How Would the House of Dimon Fare Without Him?

Last year, Steve Jobs got sick. Jobs, the Founder and CEO of Apple (NASD: APPL) is a known, respected leader. As soon as word of his illness spread, Apple stock promptly plummeted as investors doubted anyone could manage the firm the way that he has.

Now, that same speculation is being made with JPMorgan Chase (NYSE: JPM). Jamie Dimon, CEO of JPMorgan Chase saw his personal stock skyrocket in the past year, as his profile rose in light of his firm’s success amidst the financial crisis. In the past year alone, Dimon has been called “The government’s banker of choice”, “Wall Street’s sole remaining hero”, and perhaps most complimentary: “America’s most important banker.”

Although this is something to be proud of, this is also cause for great concern – the bank’s fortunes are now very much tied to his own. As he remains at the helm, it is almost certain that the firm will enjoy favorable consideration, and special respect. But, rumors have recently surfaced that Dimon may depart the firm.

No, he would not be leaving for another venerable firm; instead, calls are being made for the ouster of Tim Geithner as Treasury Secretary, and the installation of Dimon.

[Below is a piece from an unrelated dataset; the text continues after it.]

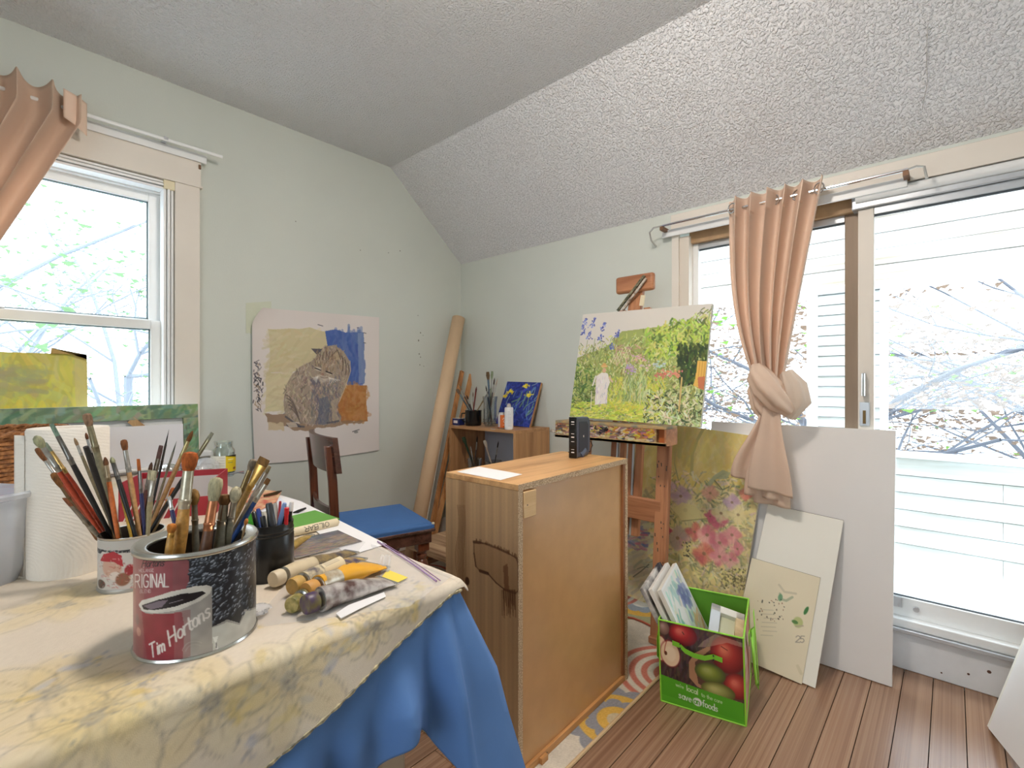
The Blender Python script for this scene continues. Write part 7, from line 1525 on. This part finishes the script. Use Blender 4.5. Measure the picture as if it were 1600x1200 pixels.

Bill Winters, J.P. Morgan’s former co-head of investment banking, once said the bank’s shares would fall 20% if Dimon left. As the rumors heat up, the firm has begun succession planning. Two months ago, Dimon placed Jes Staley in charge of the investment bank, thereby positioning him as the front-runner for the CEO job. Staley, to his credit, has 20 years at J.P. Morgan’s investment banking group and experience running the asset management business as well.

Dimon is also seeking to develop and retain a deep management bench at the top, across it’s line of business. In doing so, he has proven that any firm the size of J.P. Morgan is too large for any one man to run on his own. Many of these executives are his former comrades at Citigroup, where he grew up in business working so closely with Sandy Weill.

Dimon and his team did more than avoid the worst pitfalls of the financial crisis, they seized upon their rivals weakness to seize market share and strengthen its business lines. That means J.P. Morgan is a stronger company than it was just a few years ago, and looking forward to a very bright future.

The additions of Bear Stearns, Washington Mutual, and Cazenove during the past 18 months have strengthened the firm for the long term, and opening up even more business opportunities. Although Dimon may not be at the helm as these opportunities come to fruition, he will leave the firm in much strong shape then he inherited, whenever that may be.